No, my friend, you are mistaken in dismissing this issue. Let me explain three reasons why.
First, oil and gas. The current English activities carry a high risk of a major oil spill. When that spill occurs, whose waters and beaches will be polluted for decades? Not England's. It is the waters, beaches, and economies of Argentina, Uruguay, and Brazil which will be devastated. It is the fisheries of the entire Atlantic coast of South America which will suffer. Think back to what the Gulf Horizon oil spill was like. Look at the huge dead zones which still exist where the Exxon Valdez oil spill occurred back in 1989. That is what we will suffer if England is allowed to continue with reckless and illegal oil drilling in the South Atlantic.
And that doesn't even consider the fact that the English are stealing natural resources
which do not belong to them.
Second, militarization of the South Atlantic. Here's what Uruguay thinks -
http://en.mercopress...-defense-policy
This is a gross violation of the South Atlantic Peace and Cooperation zone, even if we ignore the presence of nuclear weapons and assume that only conventional weapons are being stored there. The UK and USA are the biggest warmongers on planet Earth.
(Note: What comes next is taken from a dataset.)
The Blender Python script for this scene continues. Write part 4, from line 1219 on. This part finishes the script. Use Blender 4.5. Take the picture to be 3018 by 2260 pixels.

How many nations have they invaded in the last 20 years? Do you need me to list them all? The presence of their military in the South Atlantic is an outrage and a direct threat to peace. Just who do they expect to fight in the South Atlantic?
Third, the issue of fisheries, although I touched on this issue in my first point. The English are not just fishing the South Atlantic themselves, where they have no right to be in the first place, they are selling licenses to fishing boats from as far away as Asia. And Asian industrial fishing activities have had devastating environmental consequences in the Pacific. Why should that be allowed to happen here?
This is far more than "old and useless rhetoric" as you describe it. These are issues of vital and urgent importance to all the residents of South America.